* Start PROVIDED DATA *

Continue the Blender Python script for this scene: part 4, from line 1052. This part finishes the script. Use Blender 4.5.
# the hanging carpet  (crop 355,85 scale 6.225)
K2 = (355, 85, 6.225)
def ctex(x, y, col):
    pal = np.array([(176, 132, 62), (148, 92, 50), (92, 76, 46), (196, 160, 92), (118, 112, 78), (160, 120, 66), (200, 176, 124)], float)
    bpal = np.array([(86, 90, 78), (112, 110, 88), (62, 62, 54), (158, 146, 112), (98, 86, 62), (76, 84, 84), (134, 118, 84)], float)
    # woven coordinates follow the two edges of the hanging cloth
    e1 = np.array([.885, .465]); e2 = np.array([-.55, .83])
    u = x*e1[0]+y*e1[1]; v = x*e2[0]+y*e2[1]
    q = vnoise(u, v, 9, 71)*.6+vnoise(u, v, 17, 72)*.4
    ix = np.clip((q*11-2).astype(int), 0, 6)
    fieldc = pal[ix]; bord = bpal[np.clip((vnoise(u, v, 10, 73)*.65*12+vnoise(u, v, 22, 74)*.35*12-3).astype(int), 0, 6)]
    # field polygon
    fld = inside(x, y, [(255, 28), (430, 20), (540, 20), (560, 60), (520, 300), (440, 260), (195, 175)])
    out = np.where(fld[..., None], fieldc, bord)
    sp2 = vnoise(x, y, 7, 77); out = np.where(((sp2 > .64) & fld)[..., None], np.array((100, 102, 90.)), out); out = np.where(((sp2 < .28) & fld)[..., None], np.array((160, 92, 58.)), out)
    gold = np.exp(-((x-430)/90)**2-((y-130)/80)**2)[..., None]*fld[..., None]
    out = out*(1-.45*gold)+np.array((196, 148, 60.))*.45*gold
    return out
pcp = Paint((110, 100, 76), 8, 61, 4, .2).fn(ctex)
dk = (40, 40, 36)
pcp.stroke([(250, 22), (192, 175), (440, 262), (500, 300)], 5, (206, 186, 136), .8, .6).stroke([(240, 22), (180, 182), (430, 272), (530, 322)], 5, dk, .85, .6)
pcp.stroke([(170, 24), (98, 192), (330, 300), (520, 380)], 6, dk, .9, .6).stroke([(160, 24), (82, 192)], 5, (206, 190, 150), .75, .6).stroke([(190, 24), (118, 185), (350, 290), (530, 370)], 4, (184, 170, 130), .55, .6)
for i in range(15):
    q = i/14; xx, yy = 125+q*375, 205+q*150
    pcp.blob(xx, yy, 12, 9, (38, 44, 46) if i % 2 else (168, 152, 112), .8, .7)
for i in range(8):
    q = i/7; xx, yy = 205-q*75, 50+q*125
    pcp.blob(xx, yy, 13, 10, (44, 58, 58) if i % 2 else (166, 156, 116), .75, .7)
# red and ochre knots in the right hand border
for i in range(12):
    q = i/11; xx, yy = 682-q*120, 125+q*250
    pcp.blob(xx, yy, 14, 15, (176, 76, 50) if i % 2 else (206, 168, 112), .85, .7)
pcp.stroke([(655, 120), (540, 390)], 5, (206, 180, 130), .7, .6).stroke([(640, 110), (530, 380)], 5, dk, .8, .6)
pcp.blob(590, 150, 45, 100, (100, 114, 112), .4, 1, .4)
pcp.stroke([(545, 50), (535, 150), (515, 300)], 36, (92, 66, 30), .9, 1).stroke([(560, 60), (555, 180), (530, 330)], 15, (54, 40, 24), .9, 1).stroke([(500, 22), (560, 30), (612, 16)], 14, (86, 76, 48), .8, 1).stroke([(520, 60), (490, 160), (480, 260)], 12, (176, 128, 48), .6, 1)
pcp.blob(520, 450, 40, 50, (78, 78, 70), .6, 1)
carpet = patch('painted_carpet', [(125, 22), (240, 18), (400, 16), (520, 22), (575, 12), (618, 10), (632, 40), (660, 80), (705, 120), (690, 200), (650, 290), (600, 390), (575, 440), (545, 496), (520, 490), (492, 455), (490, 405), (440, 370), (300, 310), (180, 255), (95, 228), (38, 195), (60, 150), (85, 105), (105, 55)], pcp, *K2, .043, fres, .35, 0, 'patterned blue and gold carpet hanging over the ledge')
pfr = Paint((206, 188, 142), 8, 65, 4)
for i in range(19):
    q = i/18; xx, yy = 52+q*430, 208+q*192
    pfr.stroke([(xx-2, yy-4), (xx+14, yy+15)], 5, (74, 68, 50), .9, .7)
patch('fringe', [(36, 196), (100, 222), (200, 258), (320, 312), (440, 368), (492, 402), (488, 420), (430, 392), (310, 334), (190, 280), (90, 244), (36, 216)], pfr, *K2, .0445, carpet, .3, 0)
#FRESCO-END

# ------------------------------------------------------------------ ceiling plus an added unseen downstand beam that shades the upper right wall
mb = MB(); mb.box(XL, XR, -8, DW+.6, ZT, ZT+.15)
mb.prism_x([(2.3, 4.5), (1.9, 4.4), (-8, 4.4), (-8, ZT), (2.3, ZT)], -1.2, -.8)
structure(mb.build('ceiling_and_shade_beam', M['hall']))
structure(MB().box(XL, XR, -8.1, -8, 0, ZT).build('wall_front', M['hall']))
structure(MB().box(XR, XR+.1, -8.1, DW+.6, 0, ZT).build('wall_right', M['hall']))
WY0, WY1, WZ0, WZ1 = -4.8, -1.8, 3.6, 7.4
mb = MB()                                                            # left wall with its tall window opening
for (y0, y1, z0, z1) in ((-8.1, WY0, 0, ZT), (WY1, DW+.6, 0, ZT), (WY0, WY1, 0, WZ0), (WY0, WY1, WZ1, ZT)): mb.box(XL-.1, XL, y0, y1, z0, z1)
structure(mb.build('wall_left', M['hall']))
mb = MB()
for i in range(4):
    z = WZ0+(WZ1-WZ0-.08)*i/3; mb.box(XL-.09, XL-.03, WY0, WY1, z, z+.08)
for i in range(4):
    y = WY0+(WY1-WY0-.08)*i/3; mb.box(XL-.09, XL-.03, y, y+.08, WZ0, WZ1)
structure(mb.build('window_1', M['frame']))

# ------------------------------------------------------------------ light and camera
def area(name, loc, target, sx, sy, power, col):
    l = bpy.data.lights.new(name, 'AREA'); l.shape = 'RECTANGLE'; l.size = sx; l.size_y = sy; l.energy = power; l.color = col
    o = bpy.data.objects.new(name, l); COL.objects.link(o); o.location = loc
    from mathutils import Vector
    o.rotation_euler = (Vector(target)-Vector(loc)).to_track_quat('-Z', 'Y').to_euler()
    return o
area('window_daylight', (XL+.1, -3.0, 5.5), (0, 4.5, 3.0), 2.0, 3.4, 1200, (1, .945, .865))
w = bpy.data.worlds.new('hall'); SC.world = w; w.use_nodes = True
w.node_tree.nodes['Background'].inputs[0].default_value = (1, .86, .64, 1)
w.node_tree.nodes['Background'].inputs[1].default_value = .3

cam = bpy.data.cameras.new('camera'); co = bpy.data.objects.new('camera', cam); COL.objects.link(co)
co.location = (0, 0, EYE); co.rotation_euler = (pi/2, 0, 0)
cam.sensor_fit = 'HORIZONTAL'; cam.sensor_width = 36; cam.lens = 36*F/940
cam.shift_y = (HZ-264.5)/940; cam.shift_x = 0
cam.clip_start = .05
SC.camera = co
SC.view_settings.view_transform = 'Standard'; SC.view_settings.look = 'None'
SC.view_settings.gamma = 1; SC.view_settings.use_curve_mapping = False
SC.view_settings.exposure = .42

* End PROVIDED DATA *

INSTRUCTIONS TO FOLLOW:
Go through the material and copy out every line with "from" in it.

ANSWER TO THE EXERCISE:
Continue the Blender Python script for this scene: part 4, from line 1052. This part finishes the script. Use Blender 4.5.
    from mathutils import Vector